An alternative is to have planes in distress automatically relay the data via satellite to ground stations, eliminating the need to search for the box. But there are many unanswered questions about security and custody of the information.
Even then, it might be 2028 or later before planes with either deployable recorders or a means to transmit the recorder’s data before a crash enter service because of the time lag between the approval of new plane designs and when they are ready to fly.
The new requirements don’t include cockpit voice recordings. MH370 contained a two-hour voice recorder that recorded in a continuous loop. Even if the recorder is ever found, it is likely that critical information from early in the flight was erased.

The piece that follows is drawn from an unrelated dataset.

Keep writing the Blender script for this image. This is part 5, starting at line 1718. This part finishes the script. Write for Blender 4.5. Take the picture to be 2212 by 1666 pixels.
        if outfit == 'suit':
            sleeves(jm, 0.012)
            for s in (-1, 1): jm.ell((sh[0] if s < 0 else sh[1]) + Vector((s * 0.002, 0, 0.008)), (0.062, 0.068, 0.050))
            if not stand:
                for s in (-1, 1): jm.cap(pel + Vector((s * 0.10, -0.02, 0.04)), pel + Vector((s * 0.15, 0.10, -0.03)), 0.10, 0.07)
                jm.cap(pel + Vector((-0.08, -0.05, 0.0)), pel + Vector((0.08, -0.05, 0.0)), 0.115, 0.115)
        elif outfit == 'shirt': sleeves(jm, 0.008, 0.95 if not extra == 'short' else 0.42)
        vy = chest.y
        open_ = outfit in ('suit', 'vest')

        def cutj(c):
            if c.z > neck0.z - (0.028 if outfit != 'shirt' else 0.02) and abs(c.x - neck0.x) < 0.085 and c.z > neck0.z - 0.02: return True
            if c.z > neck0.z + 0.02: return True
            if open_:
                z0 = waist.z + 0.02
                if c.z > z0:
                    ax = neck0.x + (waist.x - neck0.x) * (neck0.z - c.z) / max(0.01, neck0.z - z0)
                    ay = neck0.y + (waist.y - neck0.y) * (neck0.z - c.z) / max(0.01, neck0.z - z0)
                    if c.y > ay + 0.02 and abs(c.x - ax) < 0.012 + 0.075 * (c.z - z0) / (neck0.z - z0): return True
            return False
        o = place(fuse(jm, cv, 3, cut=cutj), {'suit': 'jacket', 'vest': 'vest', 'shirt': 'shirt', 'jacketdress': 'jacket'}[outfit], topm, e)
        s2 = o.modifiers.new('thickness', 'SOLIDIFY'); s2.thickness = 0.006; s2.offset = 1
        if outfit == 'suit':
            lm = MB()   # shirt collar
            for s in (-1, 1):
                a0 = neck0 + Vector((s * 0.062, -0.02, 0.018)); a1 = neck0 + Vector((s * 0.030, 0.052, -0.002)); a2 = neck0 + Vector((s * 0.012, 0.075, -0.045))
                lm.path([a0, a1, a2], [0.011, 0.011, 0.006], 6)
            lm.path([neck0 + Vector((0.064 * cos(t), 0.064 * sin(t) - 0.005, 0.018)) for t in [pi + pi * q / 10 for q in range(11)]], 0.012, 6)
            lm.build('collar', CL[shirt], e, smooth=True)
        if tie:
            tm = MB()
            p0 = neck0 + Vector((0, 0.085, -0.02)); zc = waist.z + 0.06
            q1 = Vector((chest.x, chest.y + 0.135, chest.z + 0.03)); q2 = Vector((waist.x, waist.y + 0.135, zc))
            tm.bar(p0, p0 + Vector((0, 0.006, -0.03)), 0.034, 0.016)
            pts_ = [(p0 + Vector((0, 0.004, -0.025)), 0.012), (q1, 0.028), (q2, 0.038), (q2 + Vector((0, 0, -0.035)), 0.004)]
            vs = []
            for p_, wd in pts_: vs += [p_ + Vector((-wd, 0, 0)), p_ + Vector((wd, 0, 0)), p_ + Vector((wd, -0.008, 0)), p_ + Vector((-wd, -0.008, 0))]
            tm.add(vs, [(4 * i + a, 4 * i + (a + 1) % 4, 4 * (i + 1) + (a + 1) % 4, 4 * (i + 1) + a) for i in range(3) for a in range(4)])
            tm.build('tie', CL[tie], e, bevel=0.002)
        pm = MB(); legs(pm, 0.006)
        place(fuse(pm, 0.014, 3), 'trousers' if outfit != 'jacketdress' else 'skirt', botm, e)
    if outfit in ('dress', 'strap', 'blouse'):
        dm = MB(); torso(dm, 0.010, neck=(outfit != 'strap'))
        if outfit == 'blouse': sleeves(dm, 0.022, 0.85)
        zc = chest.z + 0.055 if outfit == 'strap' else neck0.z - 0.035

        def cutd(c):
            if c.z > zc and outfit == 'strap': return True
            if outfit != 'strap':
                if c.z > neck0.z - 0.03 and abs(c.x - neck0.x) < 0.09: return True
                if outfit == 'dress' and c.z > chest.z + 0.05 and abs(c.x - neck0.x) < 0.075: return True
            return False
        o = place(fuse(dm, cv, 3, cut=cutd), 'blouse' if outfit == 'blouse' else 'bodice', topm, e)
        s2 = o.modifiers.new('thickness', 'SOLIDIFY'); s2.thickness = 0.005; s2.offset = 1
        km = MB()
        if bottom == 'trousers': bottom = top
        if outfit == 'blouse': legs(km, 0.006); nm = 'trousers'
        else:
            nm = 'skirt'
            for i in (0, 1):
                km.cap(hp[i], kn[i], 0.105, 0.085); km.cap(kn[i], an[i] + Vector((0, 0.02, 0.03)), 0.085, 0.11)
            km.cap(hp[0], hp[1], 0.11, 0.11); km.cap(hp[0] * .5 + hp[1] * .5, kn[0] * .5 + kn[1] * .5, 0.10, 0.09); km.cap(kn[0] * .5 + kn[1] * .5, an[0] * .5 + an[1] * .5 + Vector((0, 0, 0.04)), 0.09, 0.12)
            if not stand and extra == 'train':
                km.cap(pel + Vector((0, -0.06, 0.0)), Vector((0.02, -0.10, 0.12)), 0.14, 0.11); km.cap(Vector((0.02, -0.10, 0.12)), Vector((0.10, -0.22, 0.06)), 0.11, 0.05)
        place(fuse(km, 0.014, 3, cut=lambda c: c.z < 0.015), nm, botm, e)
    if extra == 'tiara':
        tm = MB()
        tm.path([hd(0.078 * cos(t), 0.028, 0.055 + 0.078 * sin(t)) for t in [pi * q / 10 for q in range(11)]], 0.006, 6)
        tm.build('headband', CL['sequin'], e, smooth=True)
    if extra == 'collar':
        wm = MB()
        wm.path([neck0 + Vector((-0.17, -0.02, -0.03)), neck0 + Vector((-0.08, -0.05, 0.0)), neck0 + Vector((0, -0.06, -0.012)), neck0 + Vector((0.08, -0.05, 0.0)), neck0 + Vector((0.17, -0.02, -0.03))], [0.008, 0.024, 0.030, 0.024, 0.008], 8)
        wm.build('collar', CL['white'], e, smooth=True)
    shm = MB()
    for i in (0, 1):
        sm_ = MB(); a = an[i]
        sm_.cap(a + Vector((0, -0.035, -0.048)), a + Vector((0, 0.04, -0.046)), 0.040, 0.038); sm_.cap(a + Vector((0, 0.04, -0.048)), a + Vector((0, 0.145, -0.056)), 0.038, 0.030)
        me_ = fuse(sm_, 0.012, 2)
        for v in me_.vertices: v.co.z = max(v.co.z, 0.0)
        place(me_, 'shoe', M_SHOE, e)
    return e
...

ICAO also adopted a standard this week requiring planes manufactured after Jan. 1, 2021, to include 25-hour voice recorders to capture an entire flight, as well as crew preparations beforehand. The requirement doesn’t apply to planes already in service, which can have lifespans of 20 years or more.
Crash investigations have shown that even when voice recorders cover the length of the flight, they don’t always reveal the whole story of what happened in the cockpit. They’ve been pushing for image or video recordings as well, but pilot unions have resisted that as too intrusive.